Input records:
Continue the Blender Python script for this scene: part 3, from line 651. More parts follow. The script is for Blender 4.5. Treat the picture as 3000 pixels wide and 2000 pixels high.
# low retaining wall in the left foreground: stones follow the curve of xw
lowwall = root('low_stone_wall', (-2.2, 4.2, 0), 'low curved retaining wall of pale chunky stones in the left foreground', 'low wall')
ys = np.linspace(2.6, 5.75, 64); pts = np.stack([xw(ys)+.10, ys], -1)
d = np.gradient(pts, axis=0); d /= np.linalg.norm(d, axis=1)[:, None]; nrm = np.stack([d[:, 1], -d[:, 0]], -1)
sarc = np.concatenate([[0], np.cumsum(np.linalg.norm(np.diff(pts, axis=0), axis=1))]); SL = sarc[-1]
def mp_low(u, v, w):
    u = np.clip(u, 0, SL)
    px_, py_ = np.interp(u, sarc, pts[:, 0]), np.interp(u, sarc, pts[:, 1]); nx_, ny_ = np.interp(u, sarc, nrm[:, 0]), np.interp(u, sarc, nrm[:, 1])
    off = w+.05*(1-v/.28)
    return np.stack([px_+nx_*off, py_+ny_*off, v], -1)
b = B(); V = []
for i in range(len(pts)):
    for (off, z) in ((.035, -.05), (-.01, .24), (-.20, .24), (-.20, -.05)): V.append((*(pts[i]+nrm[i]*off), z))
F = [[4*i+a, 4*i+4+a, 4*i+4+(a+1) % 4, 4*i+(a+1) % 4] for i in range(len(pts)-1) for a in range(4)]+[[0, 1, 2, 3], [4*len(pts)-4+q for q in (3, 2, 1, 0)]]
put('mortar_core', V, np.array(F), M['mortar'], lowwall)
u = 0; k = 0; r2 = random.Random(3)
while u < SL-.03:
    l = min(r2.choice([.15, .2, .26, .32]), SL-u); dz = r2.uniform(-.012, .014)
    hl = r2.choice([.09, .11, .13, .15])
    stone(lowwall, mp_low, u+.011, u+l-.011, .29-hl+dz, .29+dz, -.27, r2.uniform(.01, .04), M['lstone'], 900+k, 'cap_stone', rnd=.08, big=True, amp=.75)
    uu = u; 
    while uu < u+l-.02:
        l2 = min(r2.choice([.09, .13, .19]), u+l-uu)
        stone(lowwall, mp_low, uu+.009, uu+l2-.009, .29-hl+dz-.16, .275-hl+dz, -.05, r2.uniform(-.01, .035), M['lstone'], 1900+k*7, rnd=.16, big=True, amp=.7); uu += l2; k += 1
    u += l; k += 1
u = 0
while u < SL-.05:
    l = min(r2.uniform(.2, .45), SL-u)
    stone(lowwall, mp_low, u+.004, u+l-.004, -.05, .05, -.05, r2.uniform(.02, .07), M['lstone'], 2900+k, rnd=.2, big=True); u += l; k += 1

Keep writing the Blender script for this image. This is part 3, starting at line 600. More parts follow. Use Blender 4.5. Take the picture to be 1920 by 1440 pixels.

The problem:
Only the lines from the opening of the material through the line with "big=True); u += l; k += 1" should be echoed, exactly as written.

Exercise output:
Continue the Blender Python script for this scene: part 3, from line 651. More parts follow. The script is for Blender 4.5. Treat the picture as 3000 pixels wide and 2000 pixels high.
# low retaining wall in the left foreground: stones follow the curve of xw
lowwall = root('low_stone_wall', (-2.2, 4.2, 0), 'low curved retaining wall of pale chunky stones in the left foreground', 'low wall')
ys = np.linspace(2.6, 5.75, 64); pts = np.stack([xw(ys)+.10, ys], -1)
d = np.gradient(pts, axis=0); d /= np.linalg.norm(d, axis=1)[:, None]; nrm = np.stack([d[:, 1], -d[:, 0]], -1)
sarc = np.concatenate([[0], np.cumsum(np.linalg.norm(np.diff(pts, axis=0), axis=1))]); SL = sarc[-1]
def mp_low(u, v, w):
    u = np.clip(u, 0, SL)
    px_, py_ = np.interp(u, sarc, pts[:, 0]), np.interp(u, sarc, pts[:, 1]); nx_, ny_ = np.interp(u, sarc, nrm[:, 0]), np.interp(u, sarc, nrm[:, 1])
    off = w+.05*(1-v/.28)
    return np.stack([px_+nx_*off, py_+ny_*off, v], -1)
b = B(); V = []
for i in range(len(pts)):
    for (off, z) in ((.035, -.05), (-.01, .24), (-.20, .24), (-.20, -.05)): V.append((*(pts[i]+nrm[i]*off), z))
F = [[4*i+a, 4*i+4+a, 4*i+4+(a+1) % 4, 4*i+(a+1) % 4] for i in range(len(pts)-1) for a in range(4)]+[[0, 1, 2, 3], [4*len(pts)-4+q for q in (3, 2, 1, 0)]]
put('mortar_core', V, np.array(F), M['mortar'], lowwall)
u = 0; k = 0; r2 = random.Random(3)
while u < SL-.03:
    l = min(r2.choice([.15, .2, .26, .32]), SL-u); dz = r2.uniform(-.012, .014)
    hl = r2.choice([.09, .11, .13, .15])
    stone(lowwall, mp_low, u+.011, u+l-.011, .29-hl+dz, .29+dz, -.27, r2.uniform(.01, .04), M['lstone'], 900+k, 'cap_stone', rnd=.08, big=True, amp=.75)
    uu = u; 
    while uu < u+l-.02:
        l2 = min(r2.choice([.09, .13, .19]), u+l-uu)
        stone(lowwall, mp_low, uu+.009, uu+l2-.009, .29-hl+dz-.16, .275-hl+dz, -.05, r2.uniform(-.01, .035), M['lstone'], 1900+k*7, rnd=.16, big=True, amp=.7); uu += l2; k += 1
    u += l; k += 1
u = 0
while u < SL-.05:
    l = min(r2.uniform(.2, .45), SL-u)
    stone(lowwall, mp_low, u+.004, u+l-.004, -.05, .05, -.05, r2.uniform(.02, .07), M['lstone'], 2900+k, rnd=.2, big=True); u += l; k += 1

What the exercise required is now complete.